The Future of An Illusion Symbols, Allegory and Motifs

The Future of An Illusion Symbols, Allegory and Motifs

St. Boniface Chopping Down Pagan Tree

Freud uses the legend of St. Boniface cutting down an oak deemed sacred by Saxons as a symbol to further his argument that enacting a fundamental revision in the “relationship between civilization and religion” should not be considered an impossible task. The pagans expected a catastrophe to result from this act and when nothing occurred, wholesale conversion to Christianity took place.

French and Russian Revolutions

These two revolutionary orders are offered up by Freud’s critic in the dialogue structure as examples of the historical failure to replace religion with reason.
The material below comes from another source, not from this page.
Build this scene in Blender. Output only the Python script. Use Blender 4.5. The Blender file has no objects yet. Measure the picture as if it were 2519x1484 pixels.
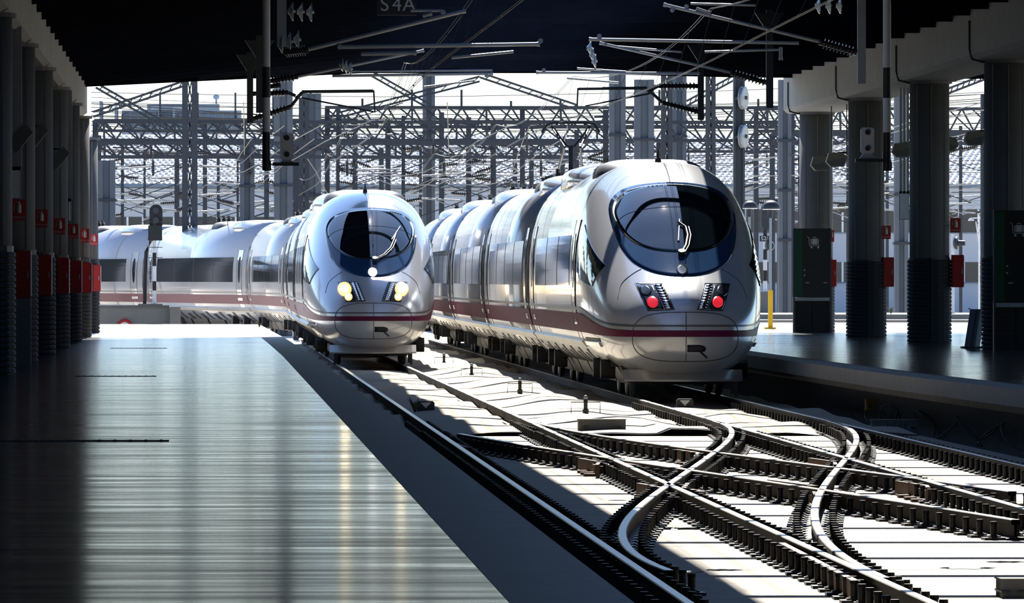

He forwards them as evidence to argument that religious belief is a necessary component for human civilization because attempts to replace faith with rational explanation have proven fruitless.

The Stork Brings Babies

Freud uses the time-honored tradition of avoiding the difficulty of telling children the truth about where babies come from as a symbol for the effects of religious faith. The truth is intentionally obscured, but inevitably revealed and the revelation serves the broader process of engendering distrust of parental (church) authority.

The Acropolis

The Acropolis is situated as symbol of beliefs that people acquire for themselves as facts rather than beliefs that are acquired through the teaching of facts merely assumed to be certainties. Freud describes the personal experience of having acquired a belief in the factual certainty of the existence of Acropolis and how that acquired belief was nevertheless overwhelmed by acquisition of the factual certainty attained himself with his first view of it. The symbolic implies that even learned certainties of actual facts are subsumed by the greater glory of personal acquisition. The underlying message being that it is better to work hard at determining whether acquired beliefs are based on false information than merely to rely upon that false certainty.

The Primal Father

The symbol of the primal father is first outlined in Freud’s previous volume Totem and Taboo, published in 1912. The primal father is a mythic patriarch of a primeval tribe who is eventually killed by his sons only later to be venerated as a god. Freud returns to his mythic concept here to suggest that symbolically, “the primal father was the original image of God.”